WORK TO COMPLETE:
Copy exactly the lines that run from the top of the listing to the line containing "return -RD * (y - RY0) / (RY1 - RY0)", both ends included, and omit the pictures.
++++
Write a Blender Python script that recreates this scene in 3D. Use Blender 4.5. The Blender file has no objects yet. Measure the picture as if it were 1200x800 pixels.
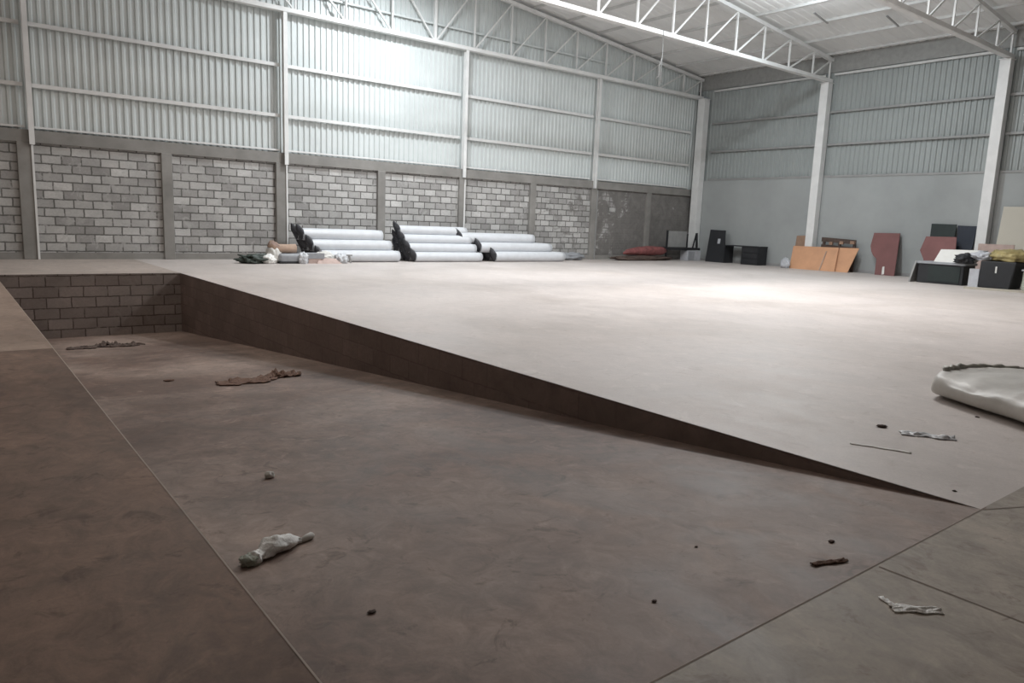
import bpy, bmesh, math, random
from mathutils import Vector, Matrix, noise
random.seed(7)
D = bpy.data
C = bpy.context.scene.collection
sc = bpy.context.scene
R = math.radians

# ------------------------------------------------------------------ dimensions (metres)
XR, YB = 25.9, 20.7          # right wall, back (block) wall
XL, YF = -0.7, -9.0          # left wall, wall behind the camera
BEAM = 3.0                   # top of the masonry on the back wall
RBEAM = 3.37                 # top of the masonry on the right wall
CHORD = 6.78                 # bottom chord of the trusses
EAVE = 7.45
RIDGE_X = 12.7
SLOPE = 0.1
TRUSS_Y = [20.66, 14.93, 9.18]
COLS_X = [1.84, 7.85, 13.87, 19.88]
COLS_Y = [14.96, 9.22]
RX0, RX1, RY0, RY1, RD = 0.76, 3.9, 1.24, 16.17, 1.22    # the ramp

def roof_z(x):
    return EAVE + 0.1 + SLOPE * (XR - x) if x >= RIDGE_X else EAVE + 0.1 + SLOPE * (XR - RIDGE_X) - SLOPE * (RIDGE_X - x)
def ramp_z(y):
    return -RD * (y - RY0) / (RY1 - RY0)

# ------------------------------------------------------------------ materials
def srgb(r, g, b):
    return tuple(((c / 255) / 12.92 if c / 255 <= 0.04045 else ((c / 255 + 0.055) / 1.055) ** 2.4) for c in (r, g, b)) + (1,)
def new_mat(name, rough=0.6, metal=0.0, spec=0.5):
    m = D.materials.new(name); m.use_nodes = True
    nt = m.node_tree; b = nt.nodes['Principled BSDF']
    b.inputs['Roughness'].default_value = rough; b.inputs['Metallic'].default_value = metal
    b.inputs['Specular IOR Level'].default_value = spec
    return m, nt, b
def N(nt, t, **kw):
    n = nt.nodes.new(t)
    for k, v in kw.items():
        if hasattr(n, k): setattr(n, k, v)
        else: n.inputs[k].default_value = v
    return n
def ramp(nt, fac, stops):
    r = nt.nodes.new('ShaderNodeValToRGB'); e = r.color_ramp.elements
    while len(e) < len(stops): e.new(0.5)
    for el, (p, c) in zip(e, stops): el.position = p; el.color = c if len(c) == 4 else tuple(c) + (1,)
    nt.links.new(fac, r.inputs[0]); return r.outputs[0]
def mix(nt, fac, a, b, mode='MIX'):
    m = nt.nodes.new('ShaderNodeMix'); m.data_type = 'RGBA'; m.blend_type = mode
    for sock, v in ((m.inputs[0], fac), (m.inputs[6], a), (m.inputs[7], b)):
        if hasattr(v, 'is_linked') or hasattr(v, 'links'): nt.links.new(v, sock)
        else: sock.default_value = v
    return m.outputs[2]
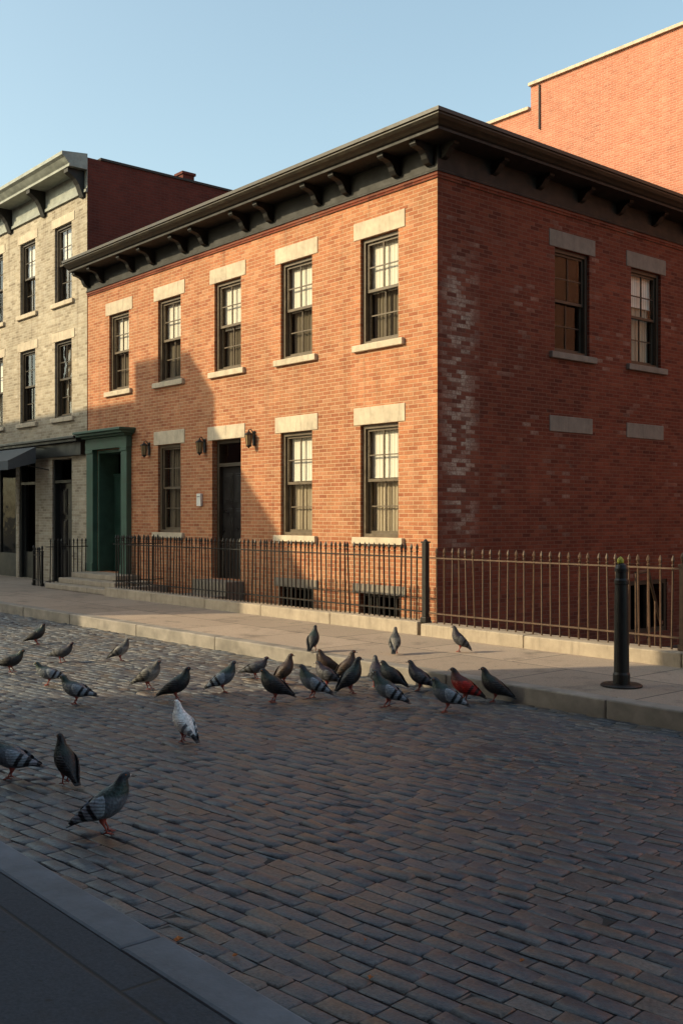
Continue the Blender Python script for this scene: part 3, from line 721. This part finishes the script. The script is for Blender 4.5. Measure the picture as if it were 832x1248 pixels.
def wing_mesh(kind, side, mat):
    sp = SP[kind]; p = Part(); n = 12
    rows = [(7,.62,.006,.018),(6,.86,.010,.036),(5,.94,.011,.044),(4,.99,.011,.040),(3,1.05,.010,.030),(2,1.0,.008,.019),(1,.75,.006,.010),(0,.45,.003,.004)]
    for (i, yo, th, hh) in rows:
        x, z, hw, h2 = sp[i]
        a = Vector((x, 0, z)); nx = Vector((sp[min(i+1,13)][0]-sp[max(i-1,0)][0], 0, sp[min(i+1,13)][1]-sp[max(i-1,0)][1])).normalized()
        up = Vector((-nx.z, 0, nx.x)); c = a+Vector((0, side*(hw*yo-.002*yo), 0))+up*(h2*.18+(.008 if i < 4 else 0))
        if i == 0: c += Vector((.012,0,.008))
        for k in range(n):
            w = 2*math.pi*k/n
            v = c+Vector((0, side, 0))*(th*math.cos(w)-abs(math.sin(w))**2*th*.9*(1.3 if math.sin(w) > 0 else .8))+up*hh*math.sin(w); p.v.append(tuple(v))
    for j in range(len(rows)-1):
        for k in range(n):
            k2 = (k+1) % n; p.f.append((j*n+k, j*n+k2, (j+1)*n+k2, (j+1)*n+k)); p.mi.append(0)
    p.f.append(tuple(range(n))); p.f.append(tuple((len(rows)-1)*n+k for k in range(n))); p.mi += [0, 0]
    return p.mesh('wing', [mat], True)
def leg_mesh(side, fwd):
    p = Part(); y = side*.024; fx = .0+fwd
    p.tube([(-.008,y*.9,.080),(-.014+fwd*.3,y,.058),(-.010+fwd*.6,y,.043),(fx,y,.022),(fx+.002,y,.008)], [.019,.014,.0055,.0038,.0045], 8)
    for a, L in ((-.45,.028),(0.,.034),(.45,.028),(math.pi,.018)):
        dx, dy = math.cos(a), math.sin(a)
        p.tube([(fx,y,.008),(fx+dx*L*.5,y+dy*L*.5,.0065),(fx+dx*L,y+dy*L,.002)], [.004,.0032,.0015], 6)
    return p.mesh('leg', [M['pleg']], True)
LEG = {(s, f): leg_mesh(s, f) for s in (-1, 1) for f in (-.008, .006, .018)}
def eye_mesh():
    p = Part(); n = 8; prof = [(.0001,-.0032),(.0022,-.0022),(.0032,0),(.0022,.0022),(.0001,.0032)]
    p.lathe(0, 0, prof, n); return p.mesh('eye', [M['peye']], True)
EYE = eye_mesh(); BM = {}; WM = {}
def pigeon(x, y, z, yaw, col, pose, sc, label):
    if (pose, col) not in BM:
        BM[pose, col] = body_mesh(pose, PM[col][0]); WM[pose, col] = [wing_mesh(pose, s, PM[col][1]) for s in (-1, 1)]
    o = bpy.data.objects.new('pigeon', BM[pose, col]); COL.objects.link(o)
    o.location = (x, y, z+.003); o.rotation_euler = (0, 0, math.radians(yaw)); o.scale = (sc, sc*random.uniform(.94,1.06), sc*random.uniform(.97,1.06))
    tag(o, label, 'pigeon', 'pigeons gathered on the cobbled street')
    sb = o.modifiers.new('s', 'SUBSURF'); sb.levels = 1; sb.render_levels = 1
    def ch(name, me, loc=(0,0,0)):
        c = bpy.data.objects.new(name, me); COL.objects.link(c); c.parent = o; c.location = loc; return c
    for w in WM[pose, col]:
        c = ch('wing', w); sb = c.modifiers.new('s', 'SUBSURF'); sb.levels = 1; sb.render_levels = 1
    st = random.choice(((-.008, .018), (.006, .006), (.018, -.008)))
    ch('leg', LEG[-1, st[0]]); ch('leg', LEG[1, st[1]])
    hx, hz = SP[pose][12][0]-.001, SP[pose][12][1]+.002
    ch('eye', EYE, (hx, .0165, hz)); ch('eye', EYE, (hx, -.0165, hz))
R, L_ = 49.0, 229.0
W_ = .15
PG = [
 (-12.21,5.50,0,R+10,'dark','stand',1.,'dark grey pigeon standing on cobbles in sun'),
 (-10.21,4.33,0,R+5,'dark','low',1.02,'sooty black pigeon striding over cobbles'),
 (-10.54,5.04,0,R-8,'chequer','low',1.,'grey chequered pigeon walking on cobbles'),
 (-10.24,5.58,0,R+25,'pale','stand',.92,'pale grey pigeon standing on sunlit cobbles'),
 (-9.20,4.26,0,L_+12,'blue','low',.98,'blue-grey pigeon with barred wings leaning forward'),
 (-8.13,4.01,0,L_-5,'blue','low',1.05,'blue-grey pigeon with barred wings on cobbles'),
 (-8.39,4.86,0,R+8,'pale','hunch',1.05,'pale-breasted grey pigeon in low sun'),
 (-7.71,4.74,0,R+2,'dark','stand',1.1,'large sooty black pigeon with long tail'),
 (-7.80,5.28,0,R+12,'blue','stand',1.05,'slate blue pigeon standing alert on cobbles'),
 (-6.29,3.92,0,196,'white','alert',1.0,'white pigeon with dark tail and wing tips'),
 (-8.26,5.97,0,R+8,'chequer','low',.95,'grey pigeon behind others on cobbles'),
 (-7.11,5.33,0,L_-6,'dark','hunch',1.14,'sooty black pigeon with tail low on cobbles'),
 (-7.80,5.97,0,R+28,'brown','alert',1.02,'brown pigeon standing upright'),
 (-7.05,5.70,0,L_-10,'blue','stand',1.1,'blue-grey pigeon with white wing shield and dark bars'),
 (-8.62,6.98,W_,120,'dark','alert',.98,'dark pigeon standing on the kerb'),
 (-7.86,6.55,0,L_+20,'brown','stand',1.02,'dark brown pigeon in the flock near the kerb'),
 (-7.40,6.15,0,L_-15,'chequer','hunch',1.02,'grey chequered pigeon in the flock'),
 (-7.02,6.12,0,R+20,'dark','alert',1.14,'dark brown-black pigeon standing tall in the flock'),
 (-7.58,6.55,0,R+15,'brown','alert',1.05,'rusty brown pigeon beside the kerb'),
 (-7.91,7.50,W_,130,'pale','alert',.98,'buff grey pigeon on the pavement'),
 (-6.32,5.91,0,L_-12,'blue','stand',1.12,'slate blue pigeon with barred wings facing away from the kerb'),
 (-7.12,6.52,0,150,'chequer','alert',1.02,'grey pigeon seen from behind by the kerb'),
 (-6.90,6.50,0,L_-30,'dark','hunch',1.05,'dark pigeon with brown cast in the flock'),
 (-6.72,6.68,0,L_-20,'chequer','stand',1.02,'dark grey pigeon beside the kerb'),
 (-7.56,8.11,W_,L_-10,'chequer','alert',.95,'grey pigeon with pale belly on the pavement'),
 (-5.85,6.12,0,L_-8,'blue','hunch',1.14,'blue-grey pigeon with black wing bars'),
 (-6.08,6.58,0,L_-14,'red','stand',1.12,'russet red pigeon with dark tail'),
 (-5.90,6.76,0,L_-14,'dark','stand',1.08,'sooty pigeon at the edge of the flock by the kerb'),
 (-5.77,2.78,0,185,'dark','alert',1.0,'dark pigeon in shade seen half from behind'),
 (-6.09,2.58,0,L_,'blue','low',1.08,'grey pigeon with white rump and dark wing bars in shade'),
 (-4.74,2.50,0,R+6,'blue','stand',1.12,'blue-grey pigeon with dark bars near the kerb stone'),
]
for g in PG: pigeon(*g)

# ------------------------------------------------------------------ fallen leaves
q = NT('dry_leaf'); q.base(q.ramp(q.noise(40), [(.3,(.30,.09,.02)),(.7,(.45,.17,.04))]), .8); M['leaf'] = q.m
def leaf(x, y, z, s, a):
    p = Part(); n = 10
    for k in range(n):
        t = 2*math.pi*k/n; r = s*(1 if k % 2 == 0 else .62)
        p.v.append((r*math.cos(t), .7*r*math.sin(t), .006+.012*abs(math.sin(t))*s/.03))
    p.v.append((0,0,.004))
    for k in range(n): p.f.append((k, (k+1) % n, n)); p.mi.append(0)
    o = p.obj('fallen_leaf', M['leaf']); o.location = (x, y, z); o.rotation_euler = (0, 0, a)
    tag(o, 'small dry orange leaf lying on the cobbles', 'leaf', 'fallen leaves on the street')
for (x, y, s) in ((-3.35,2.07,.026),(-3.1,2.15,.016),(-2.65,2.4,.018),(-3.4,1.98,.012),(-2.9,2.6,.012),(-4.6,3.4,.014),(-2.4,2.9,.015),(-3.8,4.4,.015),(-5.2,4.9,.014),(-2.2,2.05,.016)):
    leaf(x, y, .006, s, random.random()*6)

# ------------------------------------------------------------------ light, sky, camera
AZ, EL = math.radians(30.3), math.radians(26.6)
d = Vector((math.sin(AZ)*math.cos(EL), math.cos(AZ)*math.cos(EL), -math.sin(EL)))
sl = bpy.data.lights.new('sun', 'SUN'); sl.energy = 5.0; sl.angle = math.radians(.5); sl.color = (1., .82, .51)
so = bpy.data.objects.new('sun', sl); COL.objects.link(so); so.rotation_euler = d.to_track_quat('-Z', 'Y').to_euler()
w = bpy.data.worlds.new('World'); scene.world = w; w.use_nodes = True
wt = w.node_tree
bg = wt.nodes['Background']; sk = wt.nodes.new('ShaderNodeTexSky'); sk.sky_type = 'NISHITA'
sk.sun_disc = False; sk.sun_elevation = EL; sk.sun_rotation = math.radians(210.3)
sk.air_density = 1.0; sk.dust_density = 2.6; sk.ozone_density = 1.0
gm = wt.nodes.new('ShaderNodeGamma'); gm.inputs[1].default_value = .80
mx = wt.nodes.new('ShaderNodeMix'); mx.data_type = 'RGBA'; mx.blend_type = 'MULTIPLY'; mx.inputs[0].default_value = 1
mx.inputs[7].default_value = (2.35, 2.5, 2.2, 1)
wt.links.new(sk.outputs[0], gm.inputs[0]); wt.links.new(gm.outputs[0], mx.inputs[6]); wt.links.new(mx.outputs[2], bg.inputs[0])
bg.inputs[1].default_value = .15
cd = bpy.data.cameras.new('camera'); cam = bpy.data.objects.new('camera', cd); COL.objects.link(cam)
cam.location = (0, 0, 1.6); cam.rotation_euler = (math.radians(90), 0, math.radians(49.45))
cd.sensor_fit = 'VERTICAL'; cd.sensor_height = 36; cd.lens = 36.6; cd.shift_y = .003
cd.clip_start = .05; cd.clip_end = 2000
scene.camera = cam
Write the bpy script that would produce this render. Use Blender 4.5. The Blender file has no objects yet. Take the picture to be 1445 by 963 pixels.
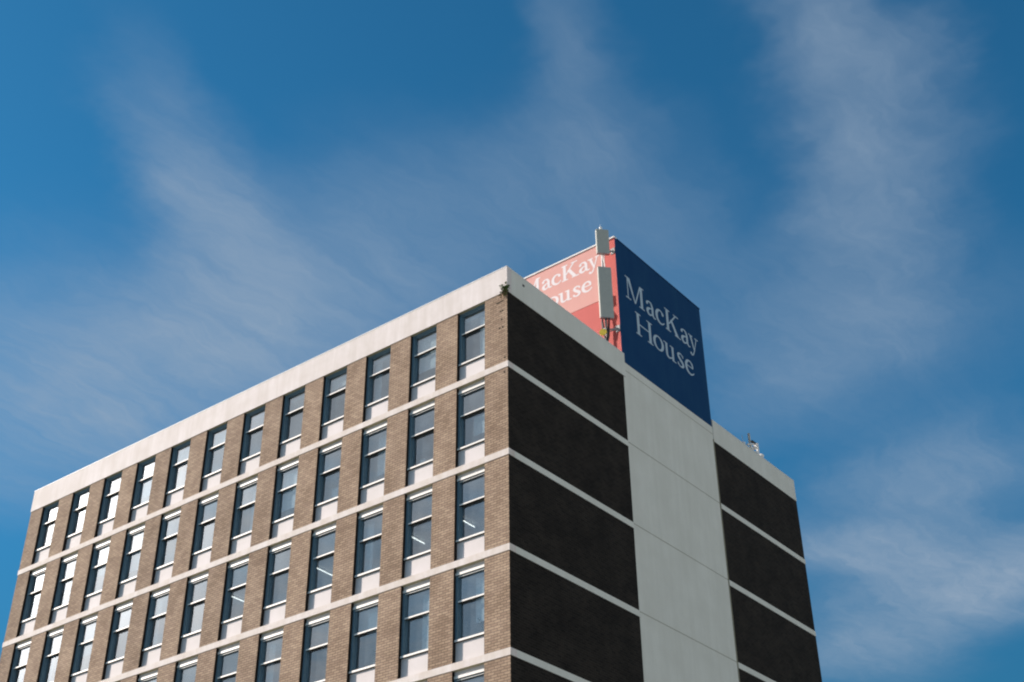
++++
TASK OUTPUT:
Write a Blender Python script that recreates this scene in 3D. Use Blender 4.5. The Blender file has no objects yet. Measure the picture as if it were 1200x800 pixels.
import bpy, bmesh, math, random
from mathutils import Vector, Matrix, noise
random.seed(7)
D = bpy.data
C = bpy.context.scene.collection
sc = bpy.context.scene
R = math.radians

# ------------------------------------------------------------------ dimensions (metres)
XR, YB = 25.9, 20.7          # right wall, back (block) wall
XL, YF = -0.7, -9.0          # left wall, wall behind the camera
BEAM = 3.0                   # top of the masonry on the back wall
RBEAM = 3.37                 # top of the masonry on the right wall
CHORD = 6.78                 # bottom chord of the trusses
EAVE = 7.45
RIDGE_X = 12.7
SLOPE = 0.1
TRUSS_Y = [20.66, 14.93, 9.18]
COLS_X = [1.84, 7.85, 13.87, 19.88]
COLS_Y = [14.96, 9.22]
RX0, RX1, RY0, RY1, RD = 0.76, 3.9, 1.24, 16.17, 1.22    # the ramp

def roof_z(x):
    return EAVE + 0.1 + SLOPE * (XR - x) if x >= RIDGE_X else EAVE + 0.1 + SLOPE * (XR - RIDGE_X) - SLOPE * (RIDGE_X - x)
def ramp_z(y):
    return -RD * (y - RY0) / (RY1 - RY0)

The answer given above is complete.